According to the latest data from the Internal Revenue Service, average adjusted gross income in 2006 hit $58,029 in 2006 dollars. It was the first time that average income had exceeded the peak year of 2000, the year before incomes began to decline. The average income in 2006 was 1.2%, or $739, higher than in 2000, when incomes were swollen by capital gains from a roaring market, and $1,369 over the 2005 average.
We've heard a lot about how Bush has mismanaged the economy, but there's no evidence of this. In fact, incomes began growing in 2003 after falling in 2001 and 2002 and have trended upward every year since.

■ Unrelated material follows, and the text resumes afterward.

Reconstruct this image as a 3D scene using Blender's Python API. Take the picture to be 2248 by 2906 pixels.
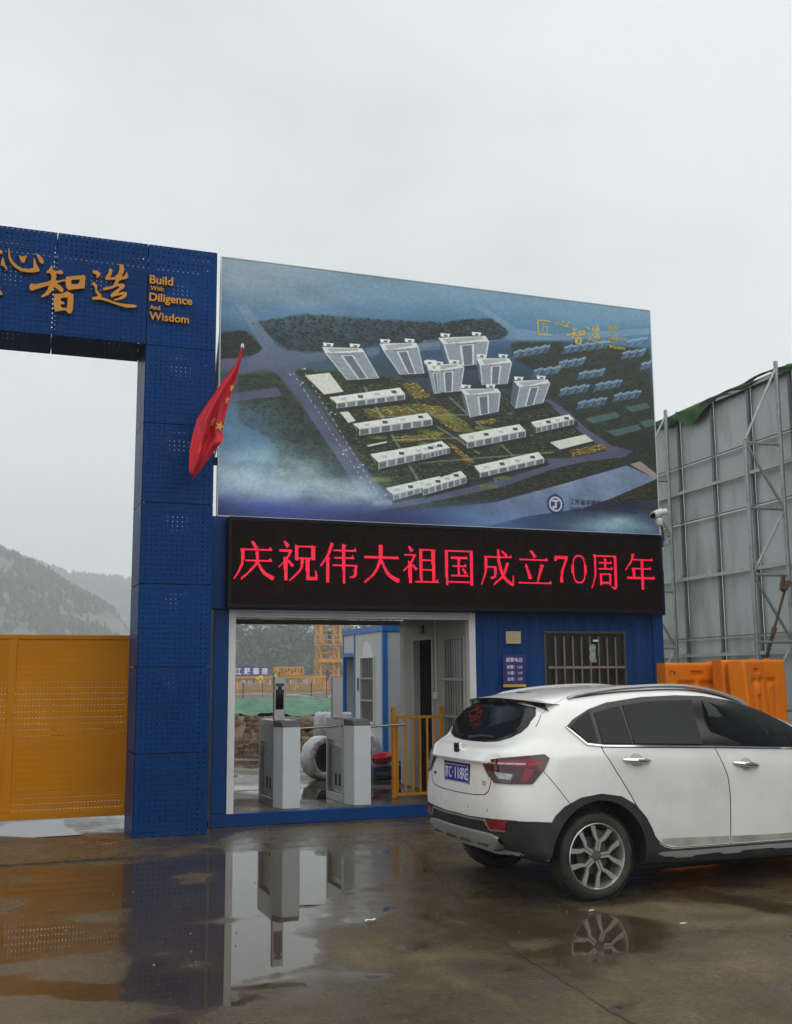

The small bump in 2003 was followed by gains of $2,291 in 2004 and $2,210 in 2005.
Meanwhile, there's been only one quarter of negative GDP growth, the fourth quarter of last year, which was preceded by two quarters of 4.8% gains.
It can hardly be argued that Bush is responsible for falling incomes in 2001 and 2002, or that he's been a poor steward of the economy.
He inherited a decline that began on Clinton's watch with negative growth in the third quarter of 2000 and again in the first quarter of 2001. A stock market crash and the 9/11 attacks hit incomes hard, as did a series of Fed rate hikes. The effects of the resulting slowdown continued until Bush's economic policies, especially his tax cuts, kicked in.
Thanks to a growing economy, Americans' real disposable income has increased every quarter but two from the beginning of 2003, when Bush's policies started going into full effect, to the first quarter of 2007. Some of the growth was remarkable, including a 7.5% jump in the fourth quarter of 2004 and a 6.3% increase in the third quarter of 2003.
In November, voters will pick a candidate to replace a president who did an exceptional job of steering the economy through tough circumstances, but hasn't gotten a shred of credit for it. The best choice is the man who's more interested in increasing income than redistributing — and ultimately shrinking — it.